Steve astounded me by pulling off an 8.88-inch barrel with a corresponding magazine length and capacity of five, meeting my original six-shot goal (with one chambered) but with a 3-inch reduction in barrel length instead of the 2-inches I originally thought I’d have to settle for. This required some internal magic involving replacing the factory plastic follower with one of his own stainless steel versions, shortening it, modifying the magazine tube end cap, and shortening the follower spring. The result also allowed him to configure the snout with both barrel bands close together and shorten the wood forend appropriately to match the Hollywood Mare’s Leg profile.

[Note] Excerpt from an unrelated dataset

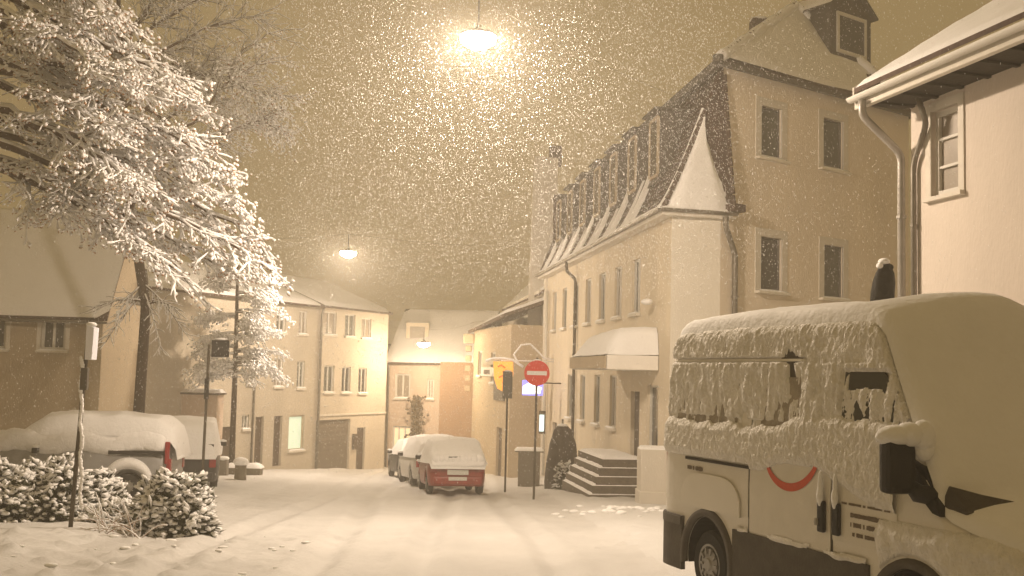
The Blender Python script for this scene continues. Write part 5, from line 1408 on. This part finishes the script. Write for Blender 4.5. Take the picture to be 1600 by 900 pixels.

The rear sight dovetail was filled with a plug, same on the bolt-top wing safety hole, hammer and trigger were de-fanged as requested, the lever was shaped as close to the original Type 1 Wanted: Dead Or Alive contour as possible without cutting and re-welding with additional material (it’s about an inch shorter), and the inside edges are now much more comfortable when working it. The stock nub is markedly nubbier, with a new steel cap fabricated and fitted. Overall length is a trim 19.375 inches at 4.19 pounds. Steve’s action job slicked up the lever throw, and left a clean creepless 3.5-pound trigger pull.
Range Time
How does it shoot? A little over two hours after it was dropped off at my door, it was headed up the hill behind the house with several boxes of Winchester’s 250-grain LFN cowboy loads to find out. Can it hit anything without sights? Did that bobbed magazine affect reliable feeding? Most certainly, and definitely not. After setting up steel plates at 10 yards and my small steel buffalo silhouette at 30 yards, the modified Rossi showed that it’s not at all hard to ring steel at both distances on a regular basis standing upright and supported by nothing but two legs. I won’t put this gun on paper again, but by lining up the receiver bridge outline with the top of the rear barrel band outline, and aiming low as needed at varying distances (it shoots the Winchester load about 6 inches high at 10 yards, and over a foot high at 30 yards), plinking and plonking is very doable. You won’t come in first at a CAS match with a brace of these, but you can manage typical match pistol target distances while earning serious style points, and with some practice hip-shooting can be fairly accurate at 5 yards or so for non-CAS gun fun. For an original WDOA fan then and an over-grown kid now, this is super cowboy cool.
Much as I like the original spring-clipped TV holster rig, Bob Mernickle crafts far more practical Mare’s Leg leather in either a complete slotted gunbelt and holster combo at $399.95 or a holster alone for $165.95. Right or left-handed in a double thickness and russet color, with a partially cut-out front for an easy draw, an open toe and a high leg tiedown thong. Specify which side and gun on ordering, especially if it’s for this “sightless” Mare’s Leg. The holster done for the project fits the custom Rossi perfectly and it’s tight enough for excellent retention.